Les liens entre culture(s) et populations en situation de précarité

Le sixième article « How Do the Underprivileged Access Culture ? – Danielle Bouder- Pailler, Caroline Urbain – interroge les liens entre culture(s) et un segment spécifique. S’y intéresser revient à se focaliser sur ce qui constitue les principaux freins à l’accès et à la participation culturelle. Appuyé sur le constat des professionnels sur la difficulté de servir les missions de développement personnel et de socialisation attribuées aux loisirs et à la culture, l’objectif de cette recherche est d’explorer la manière dont la culture, appréhendée sociologiquement par les loisirs, est perçue par les publics défavorisés, de mieux caractériser leurs attentes et de permettre ainsi une meilleure adéquation de l’offre.

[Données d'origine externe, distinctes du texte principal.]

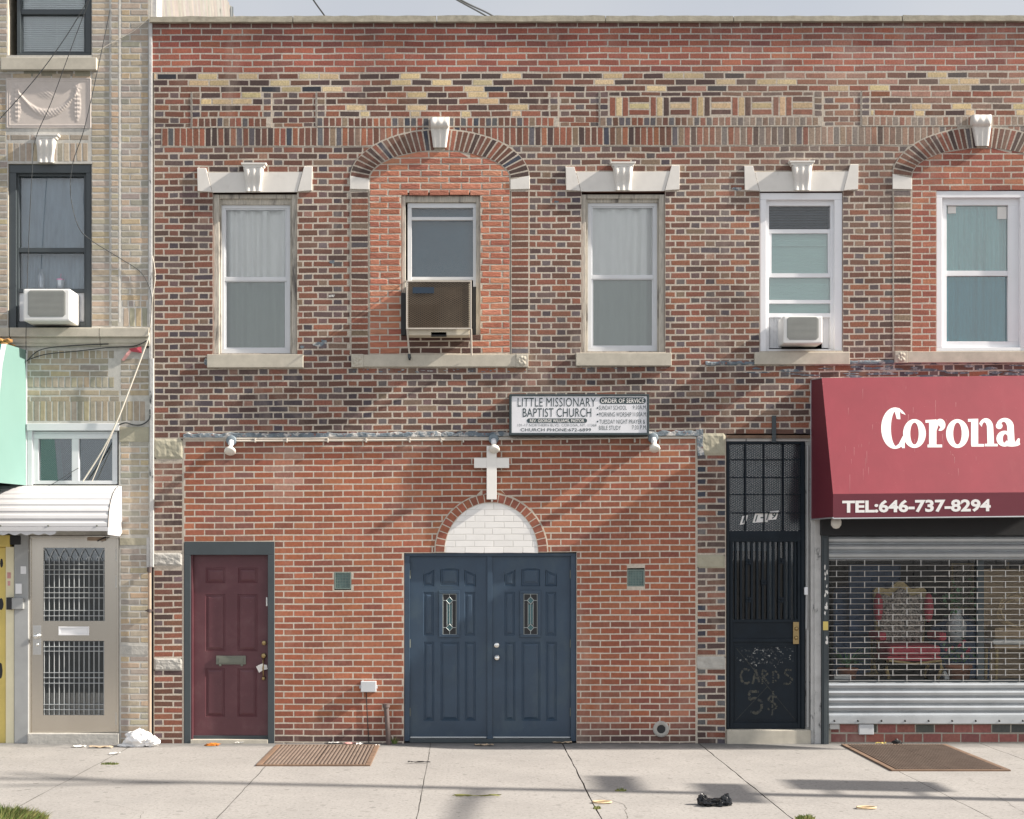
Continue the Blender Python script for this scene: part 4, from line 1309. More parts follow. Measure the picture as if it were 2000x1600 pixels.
def build_iron_door(b):
    f = MB()
    f.box(1418.5, 850, 1583, 856, -.1, .0, 1)
    f.box(1418.5, 856, 1583, 862, -.14, -.03, 2)
    f.box(1419, 863, 1425, 1424, -.10, -.02, 0, .003)
    f.box(1565, 863, 1572, 1424, -.10, -.02, 0, .003)
    f.box(1425, 1037, 1565, 1058, -.10, -.03, 0, .003)
    f.box(1425, 1048, 1565, 1051, -.03, -.022, 0)
    f.box(1425, 863, 1565, 867, -.10, -.03, 0, .003)
    fr = f.build('iron_door_frame', [M['black_iron'], M['rust'], M['flake_white']], b)
    # transom grate
    t = MB()
    for x in (1456, 1492.5, 1530): t.box(x - 1.3, 867, x + 1.3, 1037, -.055, -.04)
    for y in (898, 932.5, 966, 1002): t.box(1425, y - 1, 1565, y + 1, -.06, -.0405)
    t.build('transom_bars', M['black_iron'], fr)
    t = MB(); diamond_mesh(t, 1425, 867, 1565, 1037, -.062, 7.0, 3.35, .68)
    t.build('transom_mesh', M['black_iron'], fr)
    t = MB(); t.box(1425, 867, 1565, 1037, -.085, -.075)
    t.build('transom_pane', M['glass_trans'], fr)
    t = MB()
    for x0, x1, y0, y1 in ((1445, 1459, 1008, 1025), (1470, 1502, 1003, 1021), (1499, 1519, 999, 1016)):
        t.prism([(x0 + 5, y0), (x1 + 2, y0 - 1.5), (x1 - 3, y1 - 1.5), (x0, y1)], -.060, -.058)
    split_build(t, 'number_plate', M['letter'], fr)
    for s_, x0, x1, y0, y1 in (('1', 1449.5, 1456, 1009, 1022), ('1', 1474, 1480.5, 1006, 1019), ('-', 1485, 1491, 1010, 1012.5), ('1', 1496, 1502, 1003, 1016), ('9', 1507.5, 1516.5, 1000.5, 1013.5)):
        text_mesh(s_, x0, x1, y0, y1, -.0565, 'ink', fr, 'house_number', .02, .3)
    # leaf
    d = MB()
    d.box(1426, 1058, 1431.5, 1424, -.09, -.035, 0, .003); d.box(1558, 1058, 1564, 1424, -.09, -.035, 0, .003)
    d.box(1431.5, 1053.5, 1558, 1059, -.088, -.036, 0); d.box(1431.5, 1210, 1558, 1216, -.09, -.035, 0, .003)
    d.box(1431.5, 1248, 1558, 1254, -.09, -.033, 0, .003); d.box(1431.5, 1412, 1558, 1424, -.09, -.035, 0, .004)
    d.box(1431.5, 1216, 1558, 1248, -.09, -.05, 0); d.box(1431.5, 1254, 1558, 1412, -.09, -.055, 0)
    d.frame(1435, 1262, 1555, 1408, 2, -.055, -.049, 0, .001)
    d.box(1477, 1232, 1494, 1236, -.05, -.046, 0); d.box(1500, 1232, 1510, 1235, -.05, -.046, 0)
    leaf = d.build('iron_door', M['black_iron'], b)
    t = MB()
    for k in range(12):
        x = 1437 + k * 10.6
        t.box(x - 2, 1059, x + 2, 1210, -.07, -.05, 0, .002)
    t.build('door_bars', M['black_iron'], leaf)
    t = MB()
    for x, y in ((1462, 1098), (1526, 1096), (1492, 1138), (1462, 1172), (1525, 1172)):
        for k in range(4):
            a = .785 + k * 1.57
            t.lathe(V(x + 4 * math.cos(a), y + 4 * math.sin(a), -.047), (0, -1, 0), [(0, .017), (.008, .017), (.012, .008), (.013, 0)], 10)
    split_build(t, 'rosette', M['black_iron'], leaf)
    t = MB(); t.box(1431, 1059, 1559, 1211, -.088, -.08)
    t.build('door_glass', M['glass_shop'], leaf)
    t = MB(); t.box(1431, 1059, 1498, 1076, -.14, -.135); t.box(1498, 1059, 1512, 1211, -.14, -.135); t.box(1532, 1059, 1558, 1211, -.14, -.135)
    t.build('inner_lining', M['lining'], leaf)
    t = MB(); t.box(1549, 1215, 1560.5, 1258, -.034, -.028, 0, .002)
    t.lathe(V(1555.5, 1228, -.03), (0, -1, 0), [(0, .02), (.012, .021), (.02, .014), (.021, 0)], 16)
    t.lathe(V(1555, 1246, -.03), (0, -1, 0), [(0, .02), (.012, .021), (.02, .014), (.021, 0)], 16)
    t.build('lock_plate', M['brass'], leaf)
    # scraped paint, hand-painted words in a worn brush, scratches
    rng = random.Random(3); t = MB(); e = [0]
    def spot(x, y, a, c_):
        e[0] += 1
        t.poly([V(x + a * math.cos(q) * rng.uniform(.5, 1.2), y + c_ * math.sin(q) * rng.uniform(.5, 1.2), -.0536 + e[0] * 4e-6) for q in (0, 1, 2, 3, 4, 5, 5.8)][::-1])
    for k in range(150):
        y = rng.choice([rng.gauss(1270, 3.5), rng.gauss(1293, 4), rng.gauss(1281, 9)])
        x = rng.gauss(1492, 27)
        if 1438 < x < 1553 and 1263 < y < 1306: spot(x, y, rng.uniform(.5, 3.0), rng.uniform(.5, 2.6))
    t.build('scraped_paint', M['scuff'], leaf)['kind'] = 'stuff'
    t = MB()
    def brush(pts, w, keep=.9):
        for (x0, y0), (x1, y1) in zip(pts, pts[1:]):
            L = math.hypot(x1 - x0, y1 - y0); st = max(2, int(L / 1.6)); nx, ny = -(y1 - y0) / L, (x1 - x0) / L
            for k in range(st):
                if rng.random() > keep: continue
                e[0] += 1
                a, c_ = k / st, (k + 1.25) / st; u, v = w * rng.uniform(.55, 1.05), w * rng.uniform(.55, 1.05); o_ = rng.uniform(-.5, .5)
                A = (lerp(x0, x1, a) + nx * o_, lerp(y0, y1, a) + ny * o_); B_ = (lerp(x0, x1, c_) + nx * o_, lerp(y0, y1, c_) + ny * o_)
                t.poly([V(A[0] + nx * u, A[1] + ny * u, -.0534 + e[0] * 2e-6), V(B_[0] + nx * v, B_[1] + ny * v, -.0534 + e[0] * 2e-6), V(B_[0] - nx * v, B_[1] - ny * v, -.0534 + e[0] * 2e-6), V(A[0] - nx * u, A[1] - ny * u, -.0534 + e[0] * 2e-6)])
    def arc(cx, cy, a, b_, t0, t1, n=12): return [(cx + a * math.cos(lerp(t0, t1, k / n)), cy - b_ * math.sin(lerp(t0, t1, k / n))) for k in range(n + 1)]
    brush(arc(1457, 1321, 10, 14, .9, 5.4), 2.6, .85)
    t.build('painted_letter', M['graffiti'], leaf); t = MB()
    brush([(1470, 1336), (1476, 1308), (1483, 1334)], 2.4, .8); brush([(1472, 1325), (1481, 1324)], 2, .7)
    t.build('painted_letter', M['graffiti'], leaf); t = MB()
    brush([(1489, 1336), (1489, 1309), (1497, 1311), (1499, 1318), (1490, 1322), (1503, 1336)], 2.1, .6)
    t.build('painted_letter', M['graffiti'], leaf); t = MB()
    brush([(1510, 1334), (1510, 1310), (1519, 1314), (1521, 1324), (1511, 1334)], 2.0, .45)
    t.build('painted_letter', M['graffiti'], leaf); t = MB()
    brush([(1546, 1309), (1536, 1308), (1532, 1315), (1540, 1321), (1548, 1328), (1541, 1337), (1531, 1335)], 2.1, .45)
    t.build('painted_letter', M['graffiti'], leaf); t = MB()
    brush([(1482, 1351), (1463, 1351), (1464, 1367), (1474, 1363), (1487, 1370), (1488, 1384), (1478, 1394), (1466, 1390)], 2.9, .9)
    t.build('painted_letter', M['graffiti'], leaf); t = MB()
    brush([(1517, 1362), (1505, 1359), (1500, 1367), (1512, 1373), (1518, 1382), (1508, 1388), (1498, 1384)], 2.2, .75); brush([(1510, 1350), (1508, 1397)], 1.8, .75)
    t.build('painted_letter', M['graffiti'], leaf); t = MB()
    t = MB()
    def ln(x0, y0, x1, y1): t.poly([V(x0, y0 + .45, -.0528), V(x1, y1 + .45, -.0528), V(x1, y1 - .45, -.0528), V(x0, y0 - .45, -.0528)])
    ln(1438, 1266, 1552, 1405); ln(1438, 1406, 1500, 1340)
    t.build('scratch', M['graffiti'], leaf)
    room(1419, 863, 1572, 1424, -.14, fr, 1.0, m='dark')
    s = MB(); s.box(1420, 1426, 1584, 1456, -.25, .05, 0, .012)
    s.build('doorstep', M['stone'], b)
    # peeling timber post and dark shutter post between the doors
    s = MB(); s.box(1583.5, 1012, 1591, 1456, -.1, .015, 0, .004); s.box(1591, 1012, 1604, 1456, -.1, .04, 0, .006)
    s.box(1573, 862, 1583, 1424, -.12, -.045, 0, .003)
    s.build('peeling_post', M['flake_white'], b)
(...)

Le renouvellement des publics dans un contexte concurrentiel

Enfin, le dernier article – company profil : « How to Engage Audiences with Growing Eclectic Tastes TOHU » André Courchesne, Philippe Ravanas – permet d’appréhender les mêmes défis de liens aux publics dans un autre champ culturel en présentant l’expérience du TOHU, un cirque montréalais. Comment, dans le champ du spectacle vivant, mobiliser les publics et les rajeunir, développer des goûts éclectiques alors que l’on se situe dans un contexte très concurrentiel ? Un enjeu récurrent pour les acteurs culturels. Se fondant sur les modèles développés dans les musées, les résultats d’expérimentations sont présentés, expérimentations ayant notamment jouées sur les leviers de fidélisation (which attractiveness of membership cards ?), de segmentation (strategies de ticket pricing).